Афанасий оказался не чуждым и научно-техническим интересам. В его холмогорских покоях находились карты и глобусы. В крестовой палате висел «Чертеж землемерию печатной на листы», «Чертеж архиерейским морским промыслам» и др. В столовой палате находилась карта «Украинским и Черкасским городам от Москвы до Киева и [пути] в Крымскую землю».

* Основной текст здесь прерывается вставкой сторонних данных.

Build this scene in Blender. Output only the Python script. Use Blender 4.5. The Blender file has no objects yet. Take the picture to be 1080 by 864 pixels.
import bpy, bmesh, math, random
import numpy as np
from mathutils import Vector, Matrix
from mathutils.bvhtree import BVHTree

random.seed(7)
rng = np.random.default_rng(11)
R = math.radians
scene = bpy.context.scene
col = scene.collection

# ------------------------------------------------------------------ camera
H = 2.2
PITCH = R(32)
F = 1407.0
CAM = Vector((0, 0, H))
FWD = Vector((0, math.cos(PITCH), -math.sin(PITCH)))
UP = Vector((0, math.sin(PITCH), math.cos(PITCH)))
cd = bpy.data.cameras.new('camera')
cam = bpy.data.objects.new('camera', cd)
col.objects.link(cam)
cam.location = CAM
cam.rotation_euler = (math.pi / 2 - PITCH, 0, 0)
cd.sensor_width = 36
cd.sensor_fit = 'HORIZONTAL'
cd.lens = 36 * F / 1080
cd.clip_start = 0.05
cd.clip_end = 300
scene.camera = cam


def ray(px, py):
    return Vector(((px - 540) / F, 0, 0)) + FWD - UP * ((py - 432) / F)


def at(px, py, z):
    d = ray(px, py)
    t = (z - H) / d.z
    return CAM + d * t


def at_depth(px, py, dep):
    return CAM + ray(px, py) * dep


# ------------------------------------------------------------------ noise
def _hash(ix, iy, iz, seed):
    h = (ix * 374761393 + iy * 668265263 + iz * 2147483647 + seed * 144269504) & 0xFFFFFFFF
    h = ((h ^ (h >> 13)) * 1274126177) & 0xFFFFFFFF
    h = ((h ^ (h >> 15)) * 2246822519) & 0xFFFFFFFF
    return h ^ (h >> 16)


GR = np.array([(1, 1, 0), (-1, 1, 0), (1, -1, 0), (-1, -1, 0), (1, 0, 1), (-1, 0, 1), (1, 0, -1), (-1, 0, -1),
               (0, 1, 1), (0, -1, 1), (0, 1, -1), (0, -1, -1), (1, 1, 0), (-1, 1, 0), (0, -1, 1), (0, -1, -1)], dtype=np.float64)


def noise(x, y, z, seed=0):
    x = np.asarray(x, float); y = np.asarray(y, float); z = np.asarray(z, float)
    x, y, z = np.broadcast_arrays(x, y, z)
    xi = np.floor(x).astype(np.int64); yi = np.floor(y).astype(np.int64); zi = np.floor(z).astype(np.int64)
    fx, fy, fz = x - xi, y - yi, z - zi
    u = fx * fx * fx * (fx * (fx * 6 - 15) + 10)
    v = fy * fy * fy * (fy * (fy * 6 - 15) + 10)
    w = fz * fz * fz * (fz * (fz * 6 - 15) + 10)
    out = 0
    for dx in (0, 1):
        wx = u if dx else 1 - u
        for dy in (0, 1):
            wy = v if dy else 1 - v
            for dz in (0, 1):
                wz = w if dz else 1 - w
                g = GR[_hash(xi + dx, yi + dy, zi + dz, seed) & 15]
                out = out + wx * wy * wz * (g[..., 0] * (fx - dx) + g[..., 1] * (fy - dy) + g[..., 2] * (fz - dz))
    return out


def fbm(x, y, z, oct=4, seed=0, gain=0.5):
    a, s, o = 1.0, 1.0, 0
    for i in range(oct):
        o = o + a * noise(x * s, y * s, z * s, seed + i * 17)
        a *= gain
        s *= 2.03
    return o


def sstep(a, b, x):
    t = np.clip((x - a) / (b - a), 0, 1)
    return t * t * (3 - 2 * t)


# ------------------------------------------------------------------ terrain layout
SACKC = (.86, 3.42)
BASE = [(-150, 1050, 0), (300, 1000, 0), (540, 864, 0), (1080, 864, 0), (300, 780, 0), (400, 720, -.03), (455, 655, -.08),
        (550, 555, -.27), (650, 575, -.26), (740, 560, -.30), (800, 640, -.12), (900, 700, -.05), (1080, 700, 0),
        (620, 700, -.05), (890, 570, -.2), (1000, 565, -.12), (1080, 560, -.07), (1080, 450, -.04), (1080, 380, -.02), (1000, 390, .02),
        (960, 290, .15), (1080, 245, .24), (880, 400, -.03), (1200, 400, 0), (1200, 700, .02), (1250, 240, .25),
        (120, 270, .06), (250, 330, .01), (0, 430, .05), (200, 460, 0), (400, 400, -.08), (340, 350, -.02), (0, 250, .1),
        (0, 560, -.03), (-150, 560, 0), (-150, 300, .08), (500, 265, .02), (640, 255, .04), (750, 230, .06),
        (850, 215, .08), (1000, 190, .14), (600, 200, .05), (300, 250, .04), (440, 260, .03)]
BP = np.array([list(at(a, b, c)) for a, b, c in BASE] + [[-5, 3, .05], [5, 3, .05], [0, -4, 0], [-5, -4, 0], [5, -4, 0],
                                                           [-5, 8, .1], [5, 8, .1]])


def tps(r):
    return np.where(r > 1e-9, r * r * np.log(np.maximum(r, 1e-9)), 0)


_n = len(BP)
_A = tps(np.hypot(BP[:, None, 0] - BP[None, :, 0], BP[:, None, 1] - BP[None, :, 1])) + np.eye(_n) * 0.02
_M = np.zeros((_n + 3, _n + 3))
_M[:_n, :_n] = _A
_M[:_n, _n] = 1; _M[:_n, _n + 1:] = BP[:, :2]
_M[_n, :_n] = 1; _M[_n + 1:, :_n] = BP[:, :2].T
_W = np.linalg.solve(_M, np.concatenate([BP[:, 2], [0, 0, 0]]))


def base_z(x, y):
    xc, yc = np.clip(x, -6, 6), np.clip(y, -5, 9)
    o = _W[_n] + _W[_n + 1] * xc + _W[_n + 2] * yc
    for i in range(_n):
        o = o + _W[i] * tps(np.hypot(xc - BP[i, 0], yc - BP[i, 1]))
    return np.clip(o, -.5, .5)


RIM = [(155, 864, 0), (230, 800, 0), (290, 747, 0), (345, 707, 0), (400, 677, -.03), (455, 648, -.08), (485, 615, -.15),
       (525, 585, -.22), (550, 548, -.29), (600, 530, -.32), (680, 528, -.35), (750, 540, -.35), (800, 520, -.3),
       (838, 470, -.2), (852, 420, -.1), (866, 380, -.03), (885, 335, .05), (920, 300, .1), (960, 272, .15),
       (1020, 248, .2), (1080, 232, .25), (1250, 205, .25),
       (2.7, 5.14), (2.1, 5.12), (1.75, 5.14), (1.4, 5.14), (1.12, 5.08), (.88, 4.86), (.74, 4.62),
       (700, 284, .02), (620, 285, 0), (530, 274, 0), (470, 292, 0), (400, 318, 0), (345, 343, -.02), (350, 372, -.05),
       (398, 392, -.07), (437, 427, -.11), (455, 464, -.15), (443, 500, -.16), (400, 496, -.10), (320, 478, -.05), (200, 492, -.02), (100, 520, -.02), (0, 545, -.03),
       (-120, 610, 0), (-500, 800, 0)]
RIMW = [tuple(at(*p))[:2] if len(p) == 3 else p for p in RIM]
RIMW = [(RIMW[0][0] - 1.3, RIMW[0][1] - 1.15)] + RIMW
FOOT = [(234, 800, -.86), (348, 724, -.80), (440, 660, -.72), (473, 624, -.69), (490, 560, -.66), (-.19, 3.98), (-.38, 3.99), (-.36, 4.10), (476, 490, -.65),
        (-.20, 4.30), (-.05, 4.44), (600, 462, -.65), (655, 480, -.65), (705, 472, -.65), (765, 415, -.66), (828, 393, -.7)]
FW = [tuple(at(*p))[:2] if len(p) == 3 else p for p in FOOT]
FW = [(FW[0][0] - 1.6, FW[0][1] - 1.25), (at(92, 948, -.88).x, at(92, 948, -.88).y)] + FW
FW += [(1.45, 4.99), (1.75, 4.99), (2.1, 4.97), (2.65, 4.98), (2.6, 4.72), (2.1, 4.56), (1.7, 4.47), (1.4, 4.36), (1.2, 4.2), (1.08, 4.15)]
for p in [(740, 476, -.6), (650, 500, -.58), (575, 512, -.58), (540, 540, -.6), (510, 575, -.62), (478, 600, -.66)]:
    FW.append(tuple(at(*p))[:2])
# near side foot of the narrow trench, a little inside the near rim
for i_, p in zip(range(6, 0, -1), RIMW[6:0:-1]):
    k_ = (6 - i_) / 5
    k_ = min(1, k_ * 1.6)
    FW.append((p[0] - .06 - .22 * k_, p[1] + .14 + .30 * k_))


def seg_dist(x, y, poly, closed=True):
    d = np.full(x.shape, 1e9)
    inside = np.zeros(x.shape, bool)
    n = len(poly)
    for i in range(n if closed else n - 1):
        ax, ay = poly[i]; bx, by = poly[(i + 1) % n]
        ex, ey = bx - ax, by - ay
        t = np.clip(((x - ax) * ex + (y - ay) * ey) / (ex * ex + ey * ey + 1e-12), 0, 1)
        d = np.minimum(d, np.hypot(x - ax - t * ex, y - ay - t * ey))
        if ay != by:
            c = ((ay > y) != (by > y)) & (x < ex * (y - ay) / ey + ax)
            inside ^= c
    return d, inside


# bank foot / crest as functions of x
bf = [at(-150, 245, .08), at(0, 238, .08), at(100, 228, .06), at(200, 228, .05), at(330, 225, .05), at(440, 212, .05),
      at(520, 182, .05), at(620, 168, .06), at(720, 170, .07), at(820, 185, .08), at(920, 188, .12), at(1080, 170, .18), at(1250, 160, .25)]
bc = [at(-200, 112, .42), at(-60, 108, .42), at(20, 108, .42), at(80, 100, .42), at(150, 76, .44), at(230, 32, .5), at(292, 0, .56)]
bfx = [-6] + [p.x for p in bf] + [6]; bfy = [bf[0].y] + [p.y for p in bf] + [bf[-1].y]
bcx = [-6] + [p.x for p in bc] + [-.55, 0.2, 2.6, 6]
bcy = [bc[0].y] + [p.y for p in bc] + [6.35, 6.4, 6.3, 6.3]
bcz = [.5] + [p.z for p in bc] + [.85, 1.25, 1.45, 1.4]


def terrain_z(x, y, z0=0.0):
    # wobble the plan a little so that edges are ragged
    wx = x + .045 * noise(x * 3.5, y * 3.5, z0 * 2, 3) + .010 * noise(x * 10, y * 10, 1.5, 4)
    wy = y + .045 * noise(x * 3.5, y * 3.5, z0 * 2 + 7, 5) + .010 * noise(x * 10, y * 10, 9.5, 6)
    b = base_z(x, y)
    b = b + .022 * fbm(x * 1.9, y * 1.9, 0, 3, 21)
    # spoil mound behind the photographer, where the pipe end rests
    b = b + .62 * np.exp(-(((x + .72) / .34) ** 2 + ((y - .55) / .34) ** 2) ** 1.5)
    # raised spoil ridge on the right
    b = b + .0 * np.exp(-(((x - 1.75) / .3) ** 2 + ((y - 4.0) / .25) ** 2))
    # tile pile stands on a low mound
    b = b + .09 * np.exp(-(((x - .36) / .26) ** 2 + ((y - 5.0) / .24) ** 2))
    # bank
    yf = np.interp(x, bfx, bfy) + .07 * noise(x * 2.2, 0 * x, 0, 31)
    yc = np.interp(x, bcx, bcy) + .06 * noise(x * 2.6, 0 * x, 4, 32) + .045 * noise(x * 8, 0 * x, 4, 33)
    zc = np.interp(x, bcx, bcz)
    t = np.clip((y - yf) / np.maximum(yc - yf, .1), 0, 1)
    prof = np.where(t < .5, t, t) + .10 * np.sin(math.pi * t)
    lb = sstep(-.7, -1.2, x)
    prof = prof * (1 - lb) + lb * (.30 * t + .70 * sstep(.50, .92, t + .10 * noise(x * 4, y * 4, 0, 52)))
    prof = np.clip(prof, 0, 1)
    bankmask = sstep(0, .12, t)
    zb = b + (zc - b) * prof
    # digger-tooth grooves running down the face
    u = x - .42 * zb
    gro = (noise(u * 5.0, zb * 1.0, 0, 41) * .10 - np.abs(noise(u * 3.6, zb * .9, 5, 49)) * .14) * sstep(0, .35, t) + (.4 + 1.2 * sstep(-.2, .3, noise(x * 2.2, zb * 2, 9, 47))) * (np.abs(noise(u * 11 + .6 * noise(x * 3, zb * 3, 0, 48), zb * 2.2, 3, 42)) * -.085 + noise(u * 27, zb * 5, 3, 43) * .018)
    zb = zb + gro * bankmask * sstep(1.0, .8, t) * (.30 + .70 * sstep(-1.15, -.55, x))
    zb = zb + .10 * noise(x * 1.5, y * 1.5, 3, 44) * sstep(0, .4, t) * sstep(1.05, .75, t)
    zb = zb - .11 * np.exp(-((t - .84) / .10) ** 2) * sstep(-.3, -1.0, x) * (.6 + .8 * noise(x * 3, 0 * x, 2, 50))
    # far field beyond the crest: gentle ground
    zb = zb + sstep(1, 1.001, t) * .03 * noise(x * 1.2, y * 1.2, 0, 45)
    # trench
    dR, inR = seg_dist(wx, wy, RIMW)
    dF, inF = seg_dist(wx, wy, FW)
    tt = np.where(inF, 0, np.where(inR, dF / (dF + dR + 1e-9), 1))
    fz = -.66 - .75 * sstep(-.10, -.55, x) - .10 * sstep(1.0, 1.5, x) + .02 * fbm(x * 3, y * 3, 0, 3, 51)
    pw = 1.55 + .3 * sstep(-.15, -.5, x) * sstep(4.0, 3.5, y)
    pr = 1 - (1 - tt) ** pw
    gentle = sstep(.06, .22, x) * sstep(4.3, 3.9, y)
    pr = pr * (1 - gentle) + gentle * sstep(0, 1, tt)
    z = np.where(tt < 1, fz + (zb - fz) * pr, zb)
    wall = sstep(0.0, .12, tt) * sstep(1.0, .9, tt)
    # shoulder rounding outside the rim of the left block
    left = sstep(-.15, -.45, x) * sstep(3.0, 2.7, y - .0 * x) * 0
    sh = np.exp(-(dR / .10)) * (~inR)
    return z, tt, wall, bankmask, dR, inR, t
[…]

Афанасий даже сам занимался составлением карт и чертежей местностей. В январе 1702 года Афанасий посылает в Москву Ф. А. Головину «тщания и потружения моего немаловременного чертеж Двины реки, начешийся за осмь верст выше града Архангельска от реки Уймы и до самых двинских устьев; и устия все в них и при них прилеглыя воды и малые протоки и острова и пески, все нарисовано колико возможно по размеру с достоверною сказкою и подписано истинно». Особенно примечателен интерес Афанасия к астрономии. В его библиотеке находилось несколько печатных и рукописных «Космографии», «Книга новое небо со звездами», «Книга о кометах» и др. При описи имущества Афанасия после его смерти в 1702 году на окне в задней келье было найдено «стекло зрительное круглое в дереве», т. е. небольшая зрительная труба. Интересна в этом отношении и запись в расходной книге Архиерейского дома за 1696 год, отмечающая, что «июня в 28 день куплен архиепископу градус да стекло, с которого по градусу смотрят», а еще раньше, в 1692 году, «для архиерейских потребств» на Архангелогородской ярмарке было куплено семь «трубок окозрительных», вероятно для нужд поморов, снаряжавшихся на далекие промыслы Архиерейским домом. Однако с полным основанием можно предполагать, что и сам Афанасий занимался астрономическими наблюдениями и был знаком с геодезической практикой.